_GOAL OF THE EXERCISE:_
Your task is to give the data again, exactly, with every line intact.

··· COLLECTED MATERIAL

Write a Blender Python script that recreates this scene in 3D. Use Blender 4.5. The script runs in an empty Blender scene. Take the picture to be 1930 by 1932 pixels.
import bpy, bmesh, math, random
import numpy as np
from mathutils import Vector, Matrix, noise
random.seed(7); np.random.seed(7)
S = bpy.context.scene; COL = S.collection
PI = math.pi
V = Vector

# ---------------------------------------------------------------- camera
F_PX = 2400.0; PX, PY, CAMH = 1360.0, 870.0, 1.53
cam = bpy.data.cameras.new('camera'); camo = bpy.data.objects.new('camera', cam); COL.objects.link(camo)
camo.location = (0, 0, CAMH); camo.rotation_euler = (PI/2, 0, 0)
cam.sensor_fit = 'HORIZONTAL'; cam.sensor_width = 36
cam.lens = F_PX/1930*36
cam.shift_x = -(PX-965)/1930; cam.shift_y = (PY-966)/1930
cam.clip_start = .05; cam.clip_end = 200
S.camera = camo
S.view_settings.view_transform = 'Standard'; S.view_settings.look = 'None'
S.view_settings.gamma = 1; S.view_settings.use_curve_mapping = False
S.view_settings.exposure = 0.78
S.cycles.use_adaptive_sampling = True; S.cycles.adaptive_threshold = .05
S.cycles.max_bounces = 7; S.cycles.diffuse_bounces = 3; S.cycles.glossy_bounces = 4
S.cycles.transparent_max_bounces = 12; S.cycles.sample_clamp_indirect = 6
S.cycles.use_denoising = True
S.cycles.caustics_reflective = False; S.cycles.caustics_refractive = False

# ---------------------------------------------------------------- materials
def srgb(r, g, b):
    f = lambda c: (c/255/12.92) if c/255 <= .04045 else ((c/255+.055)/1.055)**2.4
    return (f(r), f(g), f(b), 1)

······

_ANSWER TO THIS EXERCISE:_
Write a Blender Python script that recreates this scene in 3D. Use Blender 4.5. The script runs in an empty Blender scene. Take the picture to be 1930 by 1932 pixels.
import bpy, bmesh, math, random
import numpy as np
from mathutils import Vector, Matrix, noise
random.seed(7); np.random.seed(7)
S = bpy.context.scene; COL = S.collection
PI = math.pi
V = Vector

# ---------------------------------------------------------------- camera
F_PX = 2400.0; PX, PY, CAMH = 1360.0, 870.0, 1.53
cam = bpy.data.cameras.new('camera'); camo = bpy.data.objects.new('camera', cam); COL.objects.link(camo)
camo.location = (0, 0, CAMH); camo.rotation_euler = (PI/2, 0, 0)
cam.sensor_fit = 'HORIZONTAL'; cam.sensor_width = 36
cam.lens = F_PX/1930*36
cam.shift_x = -(PX-965)/1930; cam.shift_y = (PY-966)/1930
cam.clip_start = .05; cam.clip_end = 200
S.camera = camo
S.view_settings.view_transform = 'Standard'; S.view_settings.look = 'None'
S.view_settings.gamma = 1; S.view_settings.use_curve_mapping = False
S.view_settings.exposure = 0.78
S.cycles.use_adaptive_sampling = True; S.cycles.adaptive_threshold = .05
S.cycles.max_bounces = 7; S.cycles.diffuse_bounces = 3; S.cycles.glossy_bounces = 4
S.cycles.transparent_max_bounces = 12; S.cycles.sample_clamp_indirect = 6
S.cycles.use_denoising = True
S.cycles.caustics_reflective = False; S.cycles.caustics_refractive = False

# ---------------------------------------------------------------- materials
def srgb(r, g, b):
    f = lambda c: (c/255/12.92) if c/255 <= .04045 else ((c/255+.055)/1.055)**2.4
    return (f(r), f(g), f(b), 1)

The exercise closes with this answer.